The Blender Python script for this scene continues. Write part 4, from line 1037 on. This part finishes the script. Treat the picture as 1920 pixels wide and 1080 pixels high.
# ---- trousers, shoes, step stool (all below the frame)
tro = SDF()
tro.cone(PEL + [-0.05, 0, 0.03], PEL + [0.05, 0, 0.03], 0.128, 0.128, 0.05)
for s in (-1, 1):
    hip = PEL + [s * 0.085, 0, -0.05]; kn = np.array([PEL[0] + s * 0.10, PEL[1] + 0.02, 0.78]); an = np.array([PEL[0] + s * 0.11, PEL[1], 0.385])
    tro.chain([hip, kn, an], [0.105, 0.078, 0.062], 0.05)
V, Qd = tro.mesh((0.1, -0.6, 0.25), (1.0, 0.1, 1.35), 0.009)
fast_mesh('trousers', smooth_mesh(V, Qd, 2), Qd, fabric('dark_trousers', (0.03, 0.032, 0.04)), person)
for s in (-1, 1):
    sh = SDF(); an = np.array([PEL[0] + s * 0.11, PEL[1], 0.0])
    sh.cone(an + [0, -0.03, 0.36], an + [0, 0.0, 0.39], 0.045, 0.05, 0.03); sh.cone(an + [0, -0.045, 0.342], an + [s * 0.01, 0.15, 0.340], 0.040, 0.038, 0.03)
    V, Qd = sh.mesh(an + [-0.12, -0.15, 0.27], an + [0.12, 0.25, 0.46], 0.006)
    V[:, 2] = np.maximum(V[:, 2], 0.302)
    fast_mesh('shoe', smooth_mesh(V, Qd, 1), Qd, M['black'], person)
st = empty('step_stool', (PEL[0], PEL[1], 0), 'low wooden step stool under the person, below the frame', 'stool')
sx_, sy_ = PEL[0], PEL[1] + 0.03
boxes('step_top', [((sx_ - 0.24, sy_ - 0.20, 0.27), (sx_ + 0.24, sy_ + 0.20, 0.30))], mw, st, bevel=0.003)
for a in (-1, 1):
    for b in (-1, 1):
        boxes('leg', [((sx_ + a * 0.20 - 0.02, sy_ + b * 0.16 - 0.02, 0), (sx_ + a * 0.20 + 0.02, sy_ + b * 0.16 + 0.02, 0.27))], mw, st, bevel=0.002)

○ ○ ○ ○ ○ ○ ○

Given instruction:
Repeat the data above exactly.

Exercise response:
The Blender Python script for this scene continues. Write part 4, from line 1037 on. This part finishes the script. Treat the picture as 1920 pixels wide and 1080 pixels high.
# ---- trousers, shoes, step stool (all below the frame)
tro = SDF()
tro.cone(PEL + [-0.05, 0, 0.03], PEL + [0.05, 0, 0.03], 0.128, 0.128, 0.05)
for s in (-1, 1):
    hip = PEL + [s * 0.085, 0, -0.05]; kn = np.array([PEL[0] + s * 0.10, PEL[1] + 0.02, 0.78]); an = np.array([PEL[0] + s * 0.11, PEL[1], 0.385])
    tro.chain([hip, kn, an], [0.105, 0.078, 0.062], 0.05)
V, Qd = tro.mesh((0.1, -0.6, 0.25), (1.0, 0.1, 1.35), 0.009)
fast_mesh('trousers', smooth_mesh(V, Qd, 2), Qd, fabric('dark_trousers', (0.03, 0.032, 0.04)), person)
for s in (-1, 1):
    sh = SDF(); an = np.array([PEL[0] + s * 0.11, PEL[1], 0.0])
    sh.cone(an + [0, -0.03, 0.36], an + [0, 0.0, 0.39], 0.045, 0.05, 0.03); sh.cone(an + [0, -0.045, 0.342], an + [s * 0.01, 0.15, 0.340], 0.040, 0.038, 0.03)
    V, Qd = sh.mesh(an + [-0.12, -0.15, 0.27], an + [0.12, 0.25, 0.46], 0.006)
    V[:, 2] = np.maximum(V[:, 2], 0.302)
    fast_mesh('shoe', smooth_mesh(V, Qd, 1), Qd, M['black'], person)
st = empty('step_stool', (PEL[0], PEL[1], 0), 'low wooden step stool under the person, below the frame', 'stool')
sx_, sy_ = PEL[0], PEL[1] + 0.03
boxes('step_top', [((sx_ - 0.24, sy_ - 0.20, 0.27), (sx_ + 0.24, sy_ + 0.20, 0.30))], mw, st, bevel=0.003)
for a in (-1, 1):
    for b in (-1, 1):
        boxes('leg', [((sx_ + a * 0.20 - 0.02, sy_ + b * 0.16 - 0.02, 0), (sx_ + a * 0.20 + 0.02, sy_ + b * 0.16 + 0.02, 0.27))], mw, st, bevel=0.002)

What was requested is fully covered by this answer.